On the eve of the Olympic opening ceremony that celebrated the return of the Games to their country of origin, Greeks were sent reeling by the news that their two top sprinters had been caught up in a doping scandal.

Kostas Kenteris, the reigning men's 200-meter Olympic champion, and Katerina Thanou, the silver medalist in the women's 100 meters at the 2000 Games, later withdrew from the tournament when it became clear that the International Olympic Committee would have probably expelled them anyway.

The Greek news media reacted by calling the pair fallen heroes, and castigating them for damaging Greece's image. Ordinary Greeks felt the duo had let them down.

Many of their fellow team members tried to ignore the scandal and concentrate on their own disciplines. But Anastassia Tsoumeleka, who captured the gold in the women's 20-kilometer walk Monday, says she was devastated by what befell her idols.

She says she turned the television off and did not follow the case in the newspapers, because the two sprinters were her role models, and she could not bear to see their names dragged through the mud.

But Greece quickly went on to win gold medals in synchronized diving and judo, and their fans began to forget about the case of the sprinters.

Their relief, though, didn't last long. On Saturday, the IOC stripped Greek weightlifter Leonidas Sampanis of his bronze medal, after he failed a drug test.

Sampanis, who won the silver medal in the 62-kilogram category at both the Atlanta and the Sydney Olympics, has vehemently protested his innocence, saying a drink he consumed after the competition, but prior to the drug control, must have been spiked.

Greeks are inclined to be more charitable toward Sampanis than toward the two sprinters, and the Greek Olympic Committee says it will lodge an appeal on his behalf to the Court of Arbitration for Sport in Lausanne, Switzerland.
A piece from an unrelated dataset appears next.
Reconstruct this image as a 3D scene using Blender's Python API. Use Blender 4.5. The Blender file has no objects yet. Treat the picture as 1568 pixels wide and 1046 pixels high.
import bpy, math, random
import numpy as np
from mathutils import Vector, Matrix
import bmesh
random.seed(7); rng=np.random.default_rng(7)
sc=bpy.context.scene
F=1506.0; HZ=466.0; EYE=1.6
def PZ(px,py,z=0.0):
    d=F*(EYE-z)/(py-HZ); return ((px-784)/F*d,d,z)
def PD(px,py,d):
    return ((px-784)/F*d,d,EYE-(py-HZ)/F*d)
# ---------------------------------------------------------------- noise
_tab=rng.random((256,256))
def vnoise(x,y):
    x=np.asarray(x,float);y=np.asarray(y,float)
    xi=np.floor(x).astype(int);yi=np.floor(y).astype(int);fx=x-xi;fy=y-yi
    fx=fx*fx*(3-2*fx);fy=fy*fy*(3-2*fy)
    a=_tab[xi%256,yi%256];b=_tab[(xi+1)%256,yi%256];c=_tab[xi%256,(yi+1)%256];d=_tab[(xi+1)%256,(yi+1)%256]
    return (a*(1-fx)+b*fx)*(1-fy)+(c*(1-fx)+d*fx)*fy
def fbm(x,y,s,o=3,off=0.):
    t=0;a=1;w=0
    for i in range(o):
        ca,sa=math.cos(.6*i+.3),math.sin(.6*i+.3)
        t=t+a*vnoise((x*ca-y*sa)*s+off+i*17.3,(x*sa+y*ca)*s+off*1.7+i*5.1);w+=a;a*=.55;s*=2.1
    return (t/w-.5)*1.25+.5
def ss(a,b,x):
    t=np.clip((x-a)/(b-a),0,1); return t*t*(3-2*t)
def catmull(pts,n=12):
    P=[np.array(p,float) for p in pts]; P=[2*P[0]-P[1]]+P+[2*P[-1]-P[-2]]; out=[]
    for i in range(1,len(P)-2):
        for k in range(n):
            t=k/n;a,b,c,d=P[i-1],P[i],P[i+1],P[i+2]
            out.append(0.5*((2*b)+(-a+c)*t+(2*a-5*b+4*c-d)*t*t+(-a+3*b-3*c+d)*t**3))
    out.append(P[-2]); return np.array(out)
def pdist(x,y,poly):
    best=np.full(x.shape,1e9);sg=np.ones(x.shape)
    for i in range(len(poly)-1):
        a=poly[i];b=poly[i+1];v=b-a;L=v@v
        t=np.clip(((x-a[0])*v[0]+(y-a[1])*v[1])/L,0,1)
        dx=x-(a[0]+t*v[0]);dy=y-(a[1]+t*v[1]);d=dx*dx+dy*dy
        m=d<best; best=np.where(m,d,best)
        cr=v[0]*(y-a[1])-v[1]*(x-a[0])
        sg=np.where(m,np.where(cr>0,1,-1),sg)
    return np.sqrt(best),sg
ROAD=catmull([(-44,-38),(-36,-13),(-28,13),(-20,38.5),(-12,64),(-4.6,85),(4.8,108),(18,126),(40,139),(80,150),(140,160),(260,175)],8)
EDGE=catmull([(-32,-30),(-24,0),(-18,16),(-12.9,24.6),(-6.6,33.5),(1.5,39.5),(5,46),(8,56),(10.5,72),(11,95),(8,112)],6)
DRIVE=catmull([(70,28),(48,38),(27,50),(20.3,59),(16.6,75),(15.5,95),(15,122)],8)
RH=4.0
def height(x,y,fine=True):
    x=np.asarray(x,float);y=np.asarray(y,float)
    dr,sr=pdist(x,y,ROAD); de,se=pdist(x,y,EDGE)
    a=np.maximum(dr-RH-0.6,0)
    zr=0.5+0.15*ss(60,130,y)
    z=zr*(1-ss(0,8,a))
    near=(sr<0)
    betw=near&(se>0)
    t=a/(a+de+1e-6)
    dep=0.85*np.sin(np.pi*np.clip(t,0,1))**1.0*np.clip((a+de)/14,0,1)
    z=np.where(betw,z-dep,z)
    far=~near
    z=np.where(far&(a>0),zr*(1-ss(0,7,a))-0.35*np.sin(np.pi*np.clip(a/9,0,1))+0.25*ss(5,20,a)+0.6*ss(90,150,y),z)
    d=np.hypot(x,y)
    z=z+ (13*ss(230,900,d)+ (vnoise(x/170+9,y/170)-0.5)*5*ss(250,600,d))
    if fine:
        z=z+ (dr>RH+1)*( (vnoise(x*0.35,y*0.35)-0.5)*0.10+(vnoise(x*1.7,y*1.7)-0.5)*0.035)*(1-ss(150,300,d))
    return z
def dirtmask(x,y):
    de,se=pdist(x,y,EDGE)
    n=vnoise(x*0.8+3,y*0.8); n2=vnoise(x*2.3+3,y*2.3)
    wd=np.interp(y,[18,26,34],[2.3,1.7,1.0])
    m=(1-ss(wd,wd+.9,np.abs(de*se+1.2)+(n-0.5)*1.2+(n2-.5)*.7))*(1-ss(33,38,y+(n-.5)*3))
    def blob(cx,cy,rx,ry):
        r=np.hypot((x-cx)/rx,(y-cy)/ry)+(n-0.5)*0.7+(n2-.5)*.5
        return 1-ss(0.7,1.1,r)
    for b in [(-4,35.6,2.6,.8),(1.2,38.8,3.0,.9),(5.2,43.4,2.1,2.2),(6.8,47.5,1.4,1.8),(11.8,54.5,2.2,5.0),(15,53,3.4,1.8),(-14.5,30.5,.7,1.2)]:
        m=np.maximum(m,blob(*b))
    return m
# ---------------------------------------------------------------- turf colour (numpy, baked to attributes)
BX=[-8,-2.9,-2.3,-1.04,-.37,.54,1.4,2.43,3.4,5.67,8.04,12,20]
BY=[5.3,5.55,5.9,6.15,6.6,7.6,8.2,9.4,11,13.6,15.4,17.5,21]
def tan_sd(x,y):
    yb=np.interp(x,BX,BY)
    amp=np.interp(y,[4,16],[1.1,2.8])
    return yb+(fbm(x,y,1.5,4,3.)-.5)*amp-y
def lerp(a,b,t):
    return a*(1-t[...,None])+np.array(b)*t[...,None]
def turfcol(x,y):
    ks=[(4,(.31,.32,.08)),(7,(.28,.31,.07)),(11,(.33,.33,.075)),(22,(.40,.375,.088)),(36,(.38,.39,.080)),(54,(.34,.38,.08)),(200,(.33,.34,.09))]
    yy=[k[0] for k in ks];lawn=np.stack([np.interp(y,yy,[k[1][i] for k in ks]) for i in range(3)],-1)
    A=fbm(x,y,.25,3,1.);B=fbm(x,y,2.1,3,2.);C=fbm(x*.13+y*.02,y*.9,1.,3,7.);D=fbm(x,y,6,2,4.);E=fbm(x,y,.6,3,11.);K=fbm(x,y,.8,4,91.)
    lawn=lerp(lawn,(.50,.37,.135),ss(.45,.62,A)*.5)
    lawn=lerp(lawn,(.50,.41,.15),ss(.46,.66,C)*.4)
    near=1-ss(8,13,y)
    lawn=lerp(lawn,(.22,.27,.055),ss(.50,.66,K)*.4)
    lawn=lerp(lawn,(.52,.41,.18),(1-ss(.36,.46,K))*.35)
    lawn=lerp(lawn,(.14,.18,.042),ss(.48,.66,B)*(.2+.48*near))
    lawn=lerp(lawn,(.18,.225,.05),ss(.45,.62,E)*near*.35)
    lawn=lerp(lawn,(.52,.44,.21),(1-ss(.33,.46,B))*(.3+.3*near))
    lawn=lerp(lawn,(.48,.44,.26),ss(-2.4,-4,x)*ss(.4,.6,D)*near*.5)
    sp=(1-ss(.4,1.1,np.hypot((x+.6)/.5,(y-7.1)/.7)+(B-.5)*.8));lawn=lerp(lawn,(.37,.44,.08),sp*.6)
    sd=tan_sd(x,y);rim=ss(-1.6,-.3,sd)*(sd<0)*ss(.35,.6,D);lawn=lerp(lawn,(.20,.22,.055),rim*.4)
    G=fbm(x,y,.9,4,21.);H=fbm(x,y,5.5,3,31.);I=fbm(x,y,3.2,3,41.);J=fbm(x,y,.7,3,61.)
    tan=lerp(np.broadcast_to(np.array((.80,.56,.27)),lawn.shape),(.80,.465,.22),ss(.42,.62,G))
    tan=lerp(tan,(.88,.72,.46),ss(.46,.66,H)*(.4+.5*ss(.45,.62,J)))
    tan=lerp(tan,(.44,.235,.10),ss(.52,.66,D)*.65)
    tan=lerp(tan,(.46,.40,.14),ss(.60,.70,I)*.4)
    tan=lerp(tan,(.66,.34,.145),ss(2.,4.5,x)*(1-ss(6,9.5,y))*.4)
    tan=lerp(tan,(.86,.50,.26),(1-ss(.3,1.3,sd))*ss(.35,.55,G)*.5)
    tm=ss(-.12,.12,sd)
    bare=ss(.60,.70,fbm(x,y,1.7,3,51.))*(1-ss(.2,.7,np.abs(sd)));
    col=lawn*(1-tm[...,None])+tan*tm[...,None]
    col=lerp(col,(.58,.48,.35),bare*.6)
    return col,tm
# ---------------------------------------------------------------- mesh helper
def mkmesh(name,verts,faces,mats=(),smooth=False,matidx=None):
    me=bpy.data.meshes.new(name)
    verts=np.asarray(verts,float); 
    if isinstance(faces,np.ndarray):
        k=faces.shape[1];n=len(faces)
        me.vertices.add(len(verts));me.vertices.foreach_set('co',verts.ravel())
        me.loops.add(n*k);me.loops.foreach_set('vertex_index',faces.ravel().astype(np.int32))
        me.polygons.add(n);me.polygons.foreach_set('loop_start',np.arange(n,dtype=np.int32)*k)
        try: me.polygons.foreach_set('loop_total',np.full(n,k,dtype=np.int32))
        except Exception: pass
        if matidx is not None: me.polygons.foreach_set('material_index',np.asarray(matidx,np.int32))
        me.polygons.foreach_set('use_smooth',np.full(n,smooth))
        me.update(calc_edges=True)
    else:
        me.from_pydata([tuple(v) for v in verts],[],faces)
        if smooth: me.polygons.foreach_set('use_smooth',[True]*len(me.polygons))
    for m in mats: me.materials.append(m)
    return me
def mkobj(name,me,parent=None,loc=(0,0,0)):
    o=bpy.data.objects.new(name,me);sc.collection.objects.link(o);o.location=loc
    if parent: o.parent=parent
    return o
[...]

The Court has the final word on these matters.

Even Greek government spokesman Theodoros Roussopoulos, who spoke through an interpreter, offered his support to Sampanis.

"We have to give this specific athlete the possibility for him to have recourse to the appropriate bodies, so that he can prove his innocence," he says.

A Greek prosecutor has launched an official investigation into the circumstances surrounding the dope test taken by Sampanis. The government, which has campaigned hard against drug-taking by Greek athletes, also announced it had found small amounts of anabolic steroids and other unlicensed substances in a warehouse used by the coach of the two sprinters.

Greek news media are again complaining that the doping scandals involving their sports stars are overshadowing the country's success in organizing the Games.

Then the Greek mood switched again to elation, following gold medal victories by gymnast Demosthenes Tampakos in the men's rings event and Anastassia Tsoumeleka in the women's 20-meter walk.

The head of the Greek Olympic Committee, Yiannis Papadoyiannakis, says he hopes Greece also wins medals in team sports, like basketball, volleyball, water polo or handball.

He says Greece needs one of its teams to win a medal, not just to increase the country's total number of medals but also to inspire other Greek athletes, given the tough time they've been through.

One Greek medal hopeful says he has found a way to perk up his performance that does not involve banned substances. Light-heavyweight boxer Elias Pavlidis says the "drug" that gives him a boost before he steps into the ring is classical music, specifically the piano works of Russian composer Sergei Rachmaninoff.